Edgar Martins ( Évora, 1977) - I am often drawn to spaces where I can prioritize poetic memory over concrete topographies. I do not see the objects which take centre stage in these images as objects, but as events. At a glance one could argue that this work too deals with the impact of Modernism on the environment, but I hope it goes much further than this. I am interested in theatre, in performance yet not in the traditional sense of the word. I am interested in recording the worlds performance of itself as a set of processes and facts. And the only way to achieve this is to slow down time. That is why I often use long-exposures and, in some ways, why I use my photographic camera like a video camera.
André Gomes (Lisbon, 1951) - As for the two works presented at the 2008 BES Photo prize, they form a piece, to use a musical expression, in two movements: a largo and an allegro vivace. In the largo, Per Umbras, which I see as a theatre of shadows, I follow a path through the memories that certain paintings by the old masters have left me with in the allegro vivace, Ângelas Book, which is a theatre of masks, the actual path of the actors becomes confused with the imaginary life of the characters. This theatre of shadows is like the stage curtain of the theatre of masks: memory and its ghosts on one side, mans tribulations on the other.
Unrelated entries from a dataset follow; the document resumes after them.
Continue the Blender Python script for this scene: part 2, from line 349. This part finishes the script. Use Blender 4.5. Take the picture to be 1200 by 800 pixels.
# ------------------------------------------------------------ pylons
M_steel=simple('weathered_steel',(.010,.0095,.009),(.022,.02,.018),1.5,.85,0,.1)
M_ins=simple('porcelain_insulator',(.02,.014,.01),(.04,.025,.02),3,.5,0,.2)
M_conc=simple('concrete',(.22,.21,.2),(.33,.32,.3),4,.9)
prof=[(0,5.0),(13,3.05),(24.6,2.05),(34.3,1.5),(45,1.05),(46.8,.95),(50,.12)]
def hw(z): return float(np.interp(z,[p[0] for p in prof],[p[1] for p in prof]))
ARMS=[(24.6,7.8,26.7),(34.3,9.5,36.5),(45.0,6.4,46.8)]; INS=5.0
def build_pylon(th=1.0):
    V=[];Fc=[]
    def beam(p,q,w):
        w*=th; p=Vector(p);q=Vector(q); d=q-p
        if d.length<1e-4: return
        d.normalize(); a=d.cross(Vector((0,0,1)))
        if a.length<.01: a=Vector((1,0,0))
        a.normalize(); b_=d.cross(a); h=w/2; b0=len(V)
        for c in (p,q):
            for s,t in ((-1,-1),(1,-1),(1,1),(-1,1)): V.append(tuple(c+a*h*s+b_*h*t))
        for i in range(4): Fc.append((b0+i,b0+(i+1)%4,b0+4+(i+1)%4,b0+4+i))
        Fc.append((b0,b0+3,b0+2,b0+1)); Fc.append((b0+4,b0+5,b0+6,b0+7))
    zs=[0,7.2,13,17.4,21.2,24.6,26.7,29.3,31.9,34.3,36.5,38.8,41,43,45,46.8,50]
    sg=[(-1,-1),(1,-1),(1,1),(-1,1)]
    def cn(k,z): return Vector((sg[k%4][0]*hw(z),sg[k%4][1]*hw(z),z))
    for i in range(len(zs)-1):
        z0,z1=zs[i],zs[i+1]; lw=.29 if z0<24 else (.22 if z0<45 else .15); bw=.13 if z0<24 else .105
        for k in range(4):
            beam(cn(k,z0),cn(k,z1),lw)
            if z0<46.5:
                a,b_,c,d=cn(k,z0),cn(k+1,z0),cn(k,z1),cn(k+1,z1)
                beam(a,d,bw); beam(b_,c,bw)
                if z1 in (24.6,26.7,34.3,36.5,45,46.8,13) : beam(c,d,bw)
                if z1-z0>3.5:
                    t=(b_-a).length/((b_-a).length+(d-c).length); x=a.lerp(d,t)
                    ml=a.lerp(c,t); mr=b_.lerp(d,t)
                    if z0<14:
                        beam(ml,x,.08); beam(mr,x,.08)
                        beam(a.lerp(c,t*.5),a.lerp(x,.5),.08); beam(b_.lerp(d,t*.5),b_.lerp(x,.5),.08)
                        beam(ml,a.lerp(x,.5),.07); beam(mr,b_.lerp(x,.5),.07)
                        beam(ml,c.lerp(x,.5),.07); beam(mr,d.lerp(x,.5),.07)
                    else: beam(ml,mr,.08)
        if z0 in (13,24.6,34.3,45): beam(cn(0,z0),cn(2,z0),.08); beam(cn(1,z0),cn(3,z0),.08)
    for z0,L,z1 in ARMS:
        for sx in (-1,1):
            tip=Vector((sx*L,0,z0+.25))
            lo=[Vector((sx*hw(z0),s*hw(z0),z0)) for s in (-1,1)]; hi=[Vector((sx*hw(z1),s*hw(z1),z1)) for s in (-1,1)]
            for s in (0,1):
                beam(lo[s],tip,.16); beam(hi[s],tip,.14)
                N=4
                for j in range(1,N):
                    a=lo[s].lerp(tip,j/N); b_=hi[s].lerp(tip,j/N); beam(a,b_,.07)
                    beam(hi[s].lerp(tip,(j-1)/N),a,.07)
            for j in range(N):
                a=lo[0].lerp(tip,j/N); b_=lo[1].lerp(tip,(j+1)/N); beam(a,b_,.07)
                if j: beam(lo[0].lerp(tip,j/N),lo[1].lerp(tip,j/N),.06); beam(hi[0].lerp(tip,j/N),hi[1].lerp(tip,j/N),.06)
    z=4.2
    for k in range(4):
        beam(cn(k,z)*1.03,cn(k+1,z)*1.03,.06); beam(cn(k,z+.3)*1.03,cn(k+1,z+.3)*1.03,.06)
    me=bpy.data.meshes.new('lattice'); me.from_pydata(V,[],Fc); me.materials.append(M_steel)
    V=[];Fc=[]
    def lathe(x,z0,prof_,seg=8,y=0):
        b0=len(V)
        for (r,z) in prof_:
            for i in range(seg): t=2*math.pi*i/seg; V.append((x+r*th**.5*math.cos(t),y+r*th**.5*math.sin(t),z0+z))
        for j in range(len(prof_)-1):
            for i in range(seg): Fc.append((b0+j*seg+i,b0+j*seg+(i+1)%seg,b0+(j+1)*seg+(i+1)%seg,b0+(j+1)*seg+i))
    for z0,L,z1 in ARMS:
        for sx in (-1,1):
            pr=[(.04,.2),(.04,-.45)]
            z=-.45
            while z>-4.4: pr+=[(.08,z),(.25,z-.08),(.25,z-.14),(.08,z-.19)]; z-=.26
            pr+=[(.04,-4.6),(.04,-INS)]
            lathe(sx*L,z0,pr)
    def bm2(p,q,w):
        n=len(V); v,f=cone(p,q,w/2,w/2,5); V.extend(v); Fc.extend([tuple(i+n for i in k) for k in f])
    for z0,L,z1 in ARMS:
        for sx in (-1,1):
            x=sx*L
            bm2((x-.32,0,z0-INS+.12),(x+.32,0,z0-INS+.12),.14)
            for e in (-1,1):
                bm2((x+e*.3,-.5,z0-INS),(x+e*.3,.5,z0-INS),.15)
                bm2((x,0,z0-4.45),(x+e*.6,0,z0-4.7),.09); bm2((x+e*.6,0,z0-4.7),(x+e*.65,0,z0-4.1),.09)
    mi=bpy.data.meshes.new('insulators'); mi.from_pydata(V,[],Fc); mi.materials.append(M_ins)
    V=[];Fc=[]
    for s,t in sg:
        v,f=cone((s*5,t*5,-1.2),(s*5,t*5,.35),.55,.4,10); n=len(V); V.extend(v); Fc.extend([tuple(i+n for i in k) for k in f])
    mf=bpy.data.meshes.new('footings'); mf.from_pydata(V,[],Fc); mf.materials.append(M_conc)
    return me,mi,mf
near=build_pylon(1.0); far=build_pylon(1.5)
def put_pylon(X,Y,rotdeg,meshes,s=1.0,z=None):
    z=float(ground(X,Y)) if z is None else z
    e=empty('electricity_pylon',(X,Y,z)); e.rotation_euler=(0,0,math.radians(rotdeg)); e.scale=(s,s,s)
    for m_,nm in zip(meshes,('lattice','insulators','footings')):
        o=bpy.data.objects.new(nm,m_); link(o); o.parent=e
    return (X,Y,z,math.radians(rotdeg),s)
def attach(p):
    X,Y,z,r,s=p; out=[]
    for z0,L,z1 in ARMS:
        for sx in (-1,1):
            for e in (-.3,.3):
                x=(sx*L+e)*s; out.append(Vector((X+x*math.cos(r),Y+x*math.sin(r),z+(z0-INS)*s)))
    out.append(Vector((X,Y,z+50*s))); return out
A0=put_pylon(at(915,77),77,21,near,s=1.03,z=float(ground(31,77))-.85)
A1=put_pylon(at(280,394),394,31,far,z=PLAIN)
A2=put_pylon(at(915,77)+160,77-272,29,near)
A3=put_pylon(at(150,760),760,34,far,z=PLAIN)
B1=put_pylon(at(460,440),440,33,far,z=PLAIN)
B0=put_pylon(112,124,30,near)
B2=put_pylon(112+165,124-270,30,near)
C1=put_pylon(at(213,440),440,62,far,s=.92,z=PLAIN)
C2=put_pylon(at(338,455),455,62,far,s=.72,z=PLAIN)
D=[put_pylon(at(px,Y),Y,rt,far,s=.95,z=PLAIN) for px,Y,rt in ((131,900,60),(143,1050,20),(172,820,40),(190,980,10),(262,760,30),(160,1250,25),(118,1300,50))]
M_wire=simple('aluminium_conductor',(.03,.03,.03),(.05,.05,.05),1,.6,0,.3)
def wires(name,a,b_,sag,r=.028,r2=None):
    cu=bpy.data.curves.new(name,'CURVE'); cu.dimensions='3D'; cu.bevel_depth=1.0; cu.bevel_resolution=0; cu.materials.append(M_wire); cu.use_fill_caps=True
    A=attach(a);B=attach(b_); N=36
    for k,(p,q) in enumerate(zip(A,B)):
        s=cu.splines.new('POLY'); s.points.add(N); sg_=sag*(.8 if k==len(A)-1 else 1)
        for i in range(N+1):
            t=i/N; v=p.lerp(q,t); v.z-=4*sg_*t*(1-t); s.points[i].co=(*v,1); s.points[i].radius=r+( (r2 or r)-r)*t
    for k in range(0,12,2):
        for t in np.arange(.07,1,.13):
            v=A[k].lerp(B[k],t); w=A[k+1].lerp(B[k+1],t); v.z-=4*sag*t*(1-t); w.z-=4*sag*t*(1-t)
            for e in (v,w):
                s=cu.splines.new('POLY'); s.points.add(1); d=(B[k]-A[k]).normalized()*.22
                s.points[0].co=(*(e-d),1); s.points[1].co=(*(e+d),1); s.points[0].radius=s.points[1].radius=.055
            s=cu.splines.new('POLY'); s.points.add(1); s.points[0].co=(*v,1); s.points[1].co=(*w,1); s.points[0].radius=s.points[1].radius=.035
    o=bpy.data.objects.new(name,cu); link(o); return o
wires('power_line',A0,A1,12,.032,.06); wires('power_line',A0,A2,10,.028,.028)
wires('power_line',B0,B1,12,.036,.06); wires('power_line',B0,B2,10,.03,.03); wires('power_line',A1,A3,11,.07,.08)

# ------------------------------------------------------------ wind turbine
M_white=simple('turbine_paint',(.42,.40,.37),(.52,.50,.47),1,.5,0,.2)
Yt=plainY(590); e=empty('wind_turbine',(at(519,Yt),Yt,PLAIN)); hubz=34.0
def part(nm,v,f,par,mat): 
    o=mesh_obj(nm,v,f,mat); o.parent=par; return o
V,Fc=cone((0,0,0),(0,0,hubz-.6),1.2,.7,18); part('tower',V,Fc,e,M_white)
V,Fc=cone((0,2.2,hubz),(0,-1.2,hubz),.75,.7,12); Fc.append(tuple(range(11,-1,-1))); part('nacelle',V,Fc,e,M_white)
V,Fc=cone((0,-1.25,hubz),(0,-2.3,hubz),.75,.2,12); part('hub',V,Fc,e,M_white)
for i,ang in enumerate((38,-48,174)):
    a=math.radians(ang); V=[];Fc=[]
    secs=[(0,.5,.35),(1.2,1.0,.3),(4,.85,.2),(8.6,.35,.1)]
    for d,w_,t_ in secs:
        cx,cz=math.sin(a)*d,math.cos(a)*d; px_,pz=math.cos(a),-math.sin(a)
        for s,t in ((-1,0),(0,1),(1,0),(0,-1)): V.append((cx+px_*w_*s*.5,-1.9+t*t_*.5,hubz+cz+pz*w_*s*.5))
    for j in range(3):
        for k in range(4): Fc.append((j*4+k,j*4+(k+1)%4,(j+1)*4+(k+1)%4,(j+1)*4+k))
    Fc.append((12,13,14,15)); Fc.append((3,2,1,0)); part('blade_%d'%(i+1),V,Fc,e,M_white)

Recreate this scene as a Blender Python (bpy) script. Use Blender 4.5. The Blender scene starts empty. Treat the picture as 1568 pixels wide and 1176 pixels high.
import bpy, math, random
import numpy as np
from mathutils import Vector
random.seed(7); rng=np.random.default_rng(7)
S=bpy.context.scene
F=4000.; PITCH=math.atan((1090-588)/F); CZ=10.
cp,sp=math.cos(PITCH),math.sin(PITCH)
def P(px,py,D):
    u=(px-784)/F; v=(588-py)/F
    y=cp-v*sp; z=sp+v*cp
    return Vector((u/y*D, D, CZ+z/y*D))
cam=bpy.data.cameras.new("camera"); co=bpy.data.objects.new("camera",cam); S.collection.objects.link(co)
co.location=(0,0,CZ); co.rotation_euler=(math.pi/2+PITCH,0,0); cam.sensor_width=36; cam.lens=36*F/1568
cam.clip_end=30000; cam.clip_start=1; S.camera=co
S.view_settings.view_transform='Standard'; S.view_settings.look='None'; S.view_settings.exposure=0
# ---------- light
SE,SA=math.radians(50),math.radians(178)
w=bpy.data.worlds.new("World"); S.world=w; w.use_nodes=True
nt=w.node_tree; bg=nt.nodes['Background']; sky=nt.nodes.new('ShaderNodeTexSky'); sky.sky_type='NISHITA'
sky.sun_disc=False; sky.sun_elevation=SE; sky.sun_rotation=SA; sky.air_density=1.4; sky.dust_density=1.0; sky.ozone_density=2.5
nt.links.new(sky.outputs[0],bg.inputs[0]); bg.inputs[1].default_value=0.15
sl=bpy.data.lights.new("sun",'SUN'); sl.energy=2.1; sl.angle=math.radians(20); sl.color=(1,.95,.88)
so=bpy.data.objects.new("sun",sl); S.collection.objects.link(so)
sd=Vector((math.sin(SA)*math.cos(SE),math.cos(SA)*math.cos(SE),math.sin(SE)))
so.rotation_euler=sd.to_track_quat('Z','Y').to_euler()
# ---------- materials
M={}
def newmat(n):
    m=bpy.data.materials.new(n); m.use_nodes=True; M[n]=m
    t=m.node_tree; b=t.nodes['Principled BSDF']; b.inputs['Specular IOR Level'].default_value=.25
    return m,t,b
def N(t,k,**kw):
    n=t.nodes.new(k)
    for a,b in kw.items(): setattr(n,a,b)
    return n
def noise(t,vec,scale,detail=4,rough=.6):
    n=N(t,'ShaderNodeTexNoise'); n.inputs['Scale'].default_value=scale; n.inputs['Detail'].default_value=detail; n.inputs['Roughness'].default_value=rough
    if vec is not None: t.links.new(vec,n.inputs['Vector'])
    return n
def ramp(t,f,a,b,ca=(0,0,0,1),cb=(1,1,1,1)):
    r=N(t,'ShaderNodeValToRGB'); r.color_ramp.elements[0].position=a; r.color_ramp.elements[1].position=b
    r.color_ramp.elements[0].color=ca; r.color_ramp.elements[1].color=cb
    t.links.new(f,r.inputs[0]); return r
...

Luís Palma (oporto, 1960) - Territoriality is a series that does not intend to imitate reality in an unconsciousness that is closed in up on itself; conversely, it is a consciousness that is open to new lines of articulation. The starting point is always the same: a peripheral region that recently lives with this regime of proximity, in a political statement that is fundamental for its contemporary identity but which is even so forced into its geographical condition.